Óscar Dominguez


Lo mío con la pólvora fue un “romance del acabóse”. Es más, de un tiempo para acá ese ruidoso producto solo me gusta en adagios. O en juegos pirotécnicos que vemos por televisión. O de lejitos. Pero no gastemos pólvora en gallinazos y vayamos al grano.
Por algún caprichoso azar, conocí la pólvora simultáneamente con el hombre que la fabricaba. Este invento chino que se remonta al siglo noveno de nuestra era, le ha puesto música de fondo a la Navidad. La pólvora es como el rock pesado decembrino.
En el principio, la pólvora se utilizó para hacer juegos pirotécnicos. Pero también se empleó para fabricar armas. Lúdica y guerra: mezcla más explosiva imposible de encontrar.
Griegos y romanos se la pasaban clonando o pirateando inventos de los países que iban subyugando. Eran la cuota inicial de lo que serían los gringos de hoy. O los orientales que se tienen confianza para piratear. Esos griegos y romanos introdujeron la pólvora a Europa hacia el año 1200. (Fue en la mañana, pa más señas).
Ahora los chinos clonan todo lo que encuentran. Es la venganza china contra occidente por haberse apoderado de sus inventos sin dar las gracias. Ni el crédito.
Paso a referirme a esos encuentros de primer tipo que tuve con la cacofónica señora pólvora.
Ese dueño del trueno de que hablé antes se llamaba Rubén Ramírez. Le decíamos Don, con mayúscula. Sin confirmar sí lo digo: los piernipeludos pensábamos que nuestro vecino, extraño alquimista, le había robado el secreto a los rayos y centellas que de pronto decoraban el cielo.
Lo mirábamos de lejitos. Nos producía una mezcla de temor y asombro respirar cerca del hombre que era capaz de producir eso que nos impactaba tanto.
Nada de hablarle. Sería como romper el hechizo. La historia se repetiría después con los primeros amores platónicos.
Era mejor no romper el encanto. Por eso dejábamos tranquilo a don Rubén, de voluminosa panza, que nos miraba como a bichos raros.
De sus misteriosas manos de orfebre salía esa insólita forma de la felicidad que es la pólvora.

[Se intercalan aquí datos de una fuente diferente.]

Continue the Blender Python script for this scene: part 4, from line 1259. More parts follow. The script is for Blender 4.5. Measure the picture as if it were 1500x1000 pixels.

Verlo en la calle, tomando el fresco de la tarde, sin camisa, antes de regresar al misterio de su casona, era algo impagable. Si hubiera sabido entonces qué era un autógrafo, se lo habría pedido.
Esperábamos que llegara diciembre no solo para asistir al matrimonio del buñuelo con la natilla. O al sacrificio de algún pobre marrano o gallo que nunca nos habían hecho nada. Muy especialmente añorábamos para esta época la llegada de la pólvora que sacaba el último mes del anonimato.
En casa nos permitían quemar pólvora, “con cierto ritmo y en cierta proporción”. Comprábamos papeletas, totes y chorrillos en casa del polvorero Ramírez. Los voladores eran para los mayores.
Bastó que un chorrillo se me metiera entre la ropa, por la espalda, para decirle adiós a mi romance del acabóse con la pólvora.
Si estas líneas contribuyen a desestimular el consumo de ese invento “yo bajaré tranquilo al sepulcro”.